EscaRAMuzas: A Round-up of Spanish Students’ Visit to the Cowgirl Museum
Dr. Amy Bell, Associate Professor and Program Director of Spanish, and members of her SPN4302 Women Writers class, recently ambled on over to the National Cowgirl Museum and Hall of Fame to hear a panel discussion on the museum’s current exhibit, "Soldaderas to Amazonas: Escaramuzas Charras." The panel was moderated by Marcela Fuentes, PhD and former escaramuza. The panel members included the award-winning photographer Constance Jaeggi, whose series of portraits Escaramuza, The Poetics of Home are featured in the second gallery of the exhibit; 2023 Texas Poet Laureate Irene Lara Silva; and recognized educator, poet, and writing project fellow at UCLA, Angelina Sáenz. In the exhibit, stirring poems by Silva and Sáenz are interspersed with Jaeggi’s remarkable photographs to create an inspiring portrait of the escaramuza community in the United States. The sport consists of an eight-member team of equestrians executing intricate patterns at a gallop. The riders mount side saddle and don sombreros charro, rebozos, boots, and brightly colored, elaborate (and heavy!) dresses that harken back to those worn by the adelitas—female soldiers of the Mexican Revolution. The exhibit communicates the toughness, beauty, and dedication of the escaramuzas, for whom the sport is a way of life rather than a means to accrue large payouts or million-dollar sponsorships, as a rodeo cowboy might.
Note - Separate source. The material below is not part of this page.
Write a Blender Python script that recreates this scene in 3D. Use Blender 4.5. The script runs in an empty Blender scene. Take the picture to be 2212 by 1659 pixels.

The panel discussion covered themes of identity, family, and gender within the escaramuza community—themes that Dr. Bell and her SPN4303 students are exploring in the female-authored works they are reading this semester. Firmly convinced of the value of experiential learning, Dr. Bell regularly organizes such excursions for her classes—over the years she and her students have ventured beyond the classroom to area galleries, museums, festivals, parades, theaters, operas, restaurants, and even to foreign countries. “In terms of field trips,” quipped Dr. Bell, “this isn’t our first rodeo.”